Érico, Kênia, Gabriela e Mateus: websérie chamando a atenção para a falta de negros na publicidade e na TV. Foto: Renee Rocha
Érico, Kenia, Gabriela e Mateus: websérie chamando a atenção para a falta de negros na publicidade e na TV. Foto: Renee Rocha

Já assistiu a um comercial de margarina só com atores negros? Aliás, quantos afro-descendentes você já viu em comerciais? Dou-lhe uma… Dou-lhe duas… Deu branco? Nunca parou para pensar sobre isso? Pois o ator Érico Brás, o Jader, de “A Lei do amor”, trama das 21h da Globo, e sua família não só refletem muito sobre o tema como resolveram fazer dele um dos assuntos centrais de um canal no YouTube: o Tá Bom Pra Você? Criada em 2013, a websérie retrata cenas cotidianas de racismo.
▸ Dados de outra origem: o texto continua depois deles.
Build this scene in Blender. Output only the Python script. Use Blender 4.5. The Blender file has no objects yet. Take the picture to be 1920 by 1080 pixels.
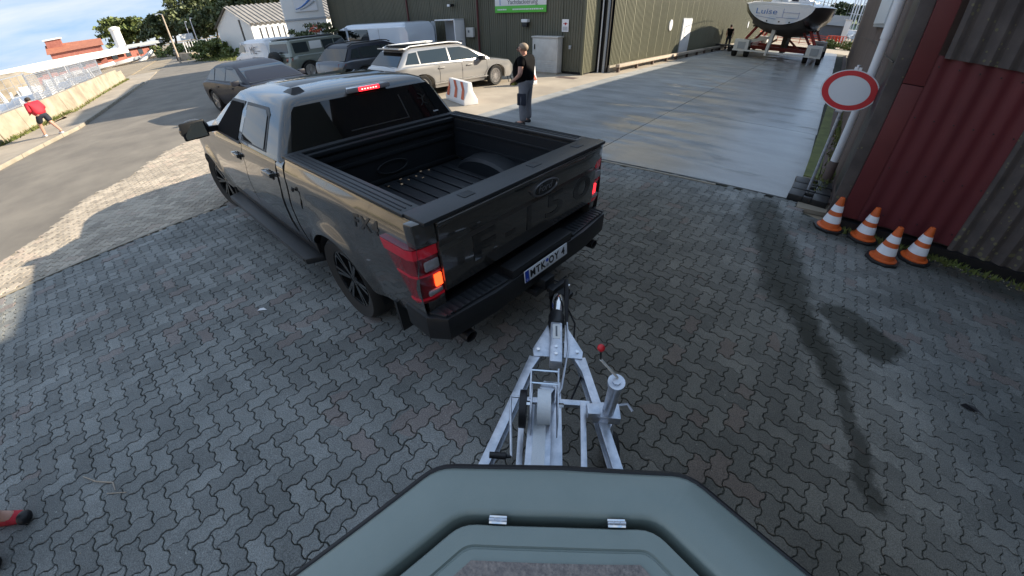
import bpy, bmesh, math, random
import numpy as np
from mathutils import Vector, Matrix
random.seed(7); rng = np.random.default_rng(5)
PI = math.pi
S = bpy.context.scene
C = S.collection

# ------------------------------------------------------------------ camera: wide fisheye action camera held over the bow
CAM_H, YAW, PITCH, ROLL, F, K1, K2 = 2.3242, -0.67994, 0.66111, -0.02537, 673.10, 0.34904, 0.00838
cd = bpy.data.cameras.new('camera'); cam = bpy.data.objects.new('camera', cd); C.objects.link(cam); S.camera = cam
f = Vector((math.sin(YAW) * math.cos(PITCH), math.cos(YAW) * math.cos(PITCH), -math.sin(PITCH)))
r = Vector((math.cos(YAW), -math.sin(YAW), 0)); u = r.cross(f)
r2 = r * math.cos(ROLL) + u * math.sin(ROLL); u2 = -r * math.sin(ROLL) + u * math.cos(ROLL)
M = Matrix((r2, u2, -f)).transposed().to_4x4(); M.translation = Vector((0, 0, CAM_H)); cam.matrix_world = M
cd.type = 'PANO'; cd.panorama_type = 'FISHEYE_LENS_POLYNOMIAL'
cd.sensor_fit = 'AUTO'; cd.sensor_width = 36; cd.fisheye_fov = math.radians(170)
th = np.linspace(0.001, 1.35, 200); rr = F * (th + K1 * th**3 + K2 * th**5) * 36 / 1920
co = np.linalg.lstsq(np.stack([rr, rr**2, rr**3, rr**4], 1), th, rcond=None)[0]
cd.fisheye_polynomial_k0 = 0
cd.fisheye_polynomial_k1, cd.fisheye_polynomial_k2, cd.fisheye_polynomial_k3, cd.fisheye_polynomial_k4 = [-float(c) for c in co]
cd.clip_start = 0.02; cd.clip_end = 3000

# ------------------------------------------------------------------ light
SUN_EL, SUN_AZ = math.radians(25), math.radians(50)        # azimuth counted from +x towards +y
sd = Vector((math.cos(SUN_EL) * math.cos(SUN_AZ), math.cos(SUN_EL) * math.sin(SUN_AZ), math.sin(SUN_EL)))
w = bpy.data.worlds.new('World'); S.world = w; w.use_nodes = True
wn, wl = w.node_tree.nodes, w.node_tree.links
bg = wn['Background']; bg.inputs['Strength'].default_value = 0.12
sky = wn.new('ShaderNodeTexSky'); sky.sky_type = 'NISHITA'; sky.sun_disc = False
sky.sun_elevation = SUN_EL; sky.sun_rotation = PI / 2 - SUN_AZ; sky.altitude = 10; sky.air_density = 0.75; sky.dust_density = 0.15; sky.ozone_density = 1.0
tc = wn.new('ShaderNodeTexCoord'); mp = wn.new('ShaderNodeMapping'); mp.inputs['Rotation'].default_value = (0.0, 0.0, 0.5); mp.inputs['Scale'].default_value = (1.2, 1.2, 9.0)
nz = wn.new('ShaderNodeTexNoise'); nz.inputs['Scale'].default_value = 1.9; nz.inputs['Detail'].default_value = 7; nz.inputs['Roughness'].default_value = 0.55; nz.inputs['Distortion'].default_value = 0.4
rp = wn.new('ShaderNodeValToRGB'); rp.color_ramp.elements[0].position = 0.38; rp.color_ramp.elements[0].color = (1.25, 2.2, 3.65, 1); rp.color_ramp.elements[1].position = 0.68; rp.color_ramp.elements[1].color = (3.55, 3.65, 3.75, 1)
mx = wn.new('ShaderNodeMix'); mx.data_type = 'RGBA'; mx.inputs['Factor'].default_value = 0.92          # thin high cloud veils most of the blue
wl.new(tc.outputs['Generated'], mp.inputs['Vector']); wl.new(mp.outputs['Vector'], nz.inputs['Vector']); wl.new(nz.outputs['Fac'], rp.inputs['Fac'])
wl.new(rp.outputs['Color'], mx.inputs['B']); wl.new(sky.outputs['Color'], mx.inputs['A']); wl.new(mx.outputs['Result'], bg.inputs['Color'])
sl = bpy.data.lights.new('sun', 'SUN'); sl.energy = 5.0; sl.angle = math.radians(0.5); sl.color = (1.0, 0.88, 0.70)
so = bpy.data.objects.new('sun', sl); C.objects.link(so); so.rotation_euler = sd.to_track_quat('Z', 'Y').to_euler(); so.location = sd * 60
S.view_settings.view_transform = 'Standard'; S.view_settings.look = 'None'; S.view_settings.exposure = 1.1; S.view_settings.gamma = 1.0
S.view_settings.use_curve_mapping = False
S.render.engine = 'CYCLES'; S.cycles.max_bounces = 6; S.cycles.diffuse_bounces = 3; S.cycles.glossy_bounces = 3; S.cycles.transmission_bounces = 4
S.cycles.use_denoising = True; S.cycles.caustics_reflective = False; S.cycles.caustics_refractive = False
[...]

Em outubro, após uma pausa, a série voltou com novos episódios e terá novidades em 2017, quando completa quatro anos. Entre elas, uma campanha, em jornais e revistas, por uma maior representatividade de  negros na publicidade. Fotos assinadas pelo badalado Fernando Torquatto  vão reproduzir comerciais de produtos, como o xampu infantil e o absorvente íntimo, só com atores e modelos negros. O projeto é uma parceira da Kbra Produções, de Érico e sua mulher e empresária, Kenia Maria, com a Heads Propaganda, e conta com o apoio do Ministério Público de São Paulo e de vários artistas negros.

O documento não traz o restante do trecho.